Similarly, Amendment 263ZB, also tabled by the noble Lord, Lord Sharpe, is, in practice, unnecessary and creates duplication. The powers granted under the Bill already require enforcement officers to provide written notices such as a notice of underpayment. These are not optional; they are embedded in the operational framework. Moreover, current enforcement bodies such as the Employment Agency Standards Inspectorate already maintain detailed records of inspections. Officers also operate with a strong emphasis on consent and co-operation, often arranging visits in advance and documenting their findings thoroughly. Introducing a statutory requirement for additional reporting and oversight risks creating administrative burdens without adding meaningful value. It could divert resources away from enforcement and into bureaucracy.
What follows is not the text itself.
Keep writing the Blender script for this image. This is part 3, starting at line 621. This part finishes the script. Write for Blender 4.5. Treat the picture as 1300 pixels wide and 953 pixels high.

This amendment seeks to legislate what is already standard practice; it is not needed in the Bill, and I urge noble Lords to reject it.
Turning to Amendment 263C, the Bill already provides limitations on what powers officers can exercise through letters of appointment. I appreciate the noble Lord’s desire to ensure that enforcement officers exercise powers in a way that minimises disruption and harm to individuals and businesses, particularly as they will be extensive powers. This includes their powers to enter premises to determine whether there has been non-compliance. However, while these powers are by nature disruptive, they will be required to be exercised proportionately and reasonably, and, where possible, officers will carry out their duties on a consensual basis. In practice, this means officers will correspond with a business in advance to arrange a reasonable time and date before they visit, and they will also generally enter during business hours.
It is also worth noting that we are setting up the fair work agency as an executive agency of the Department for Business and Trade. Enforcement officers will therefore be civil servants who are subject to the usual standards of public life and will be required to operate in line with the Civil Service Code. The fair work agency will take a balanced approach to carrying out its role. This is in everyone’s interests.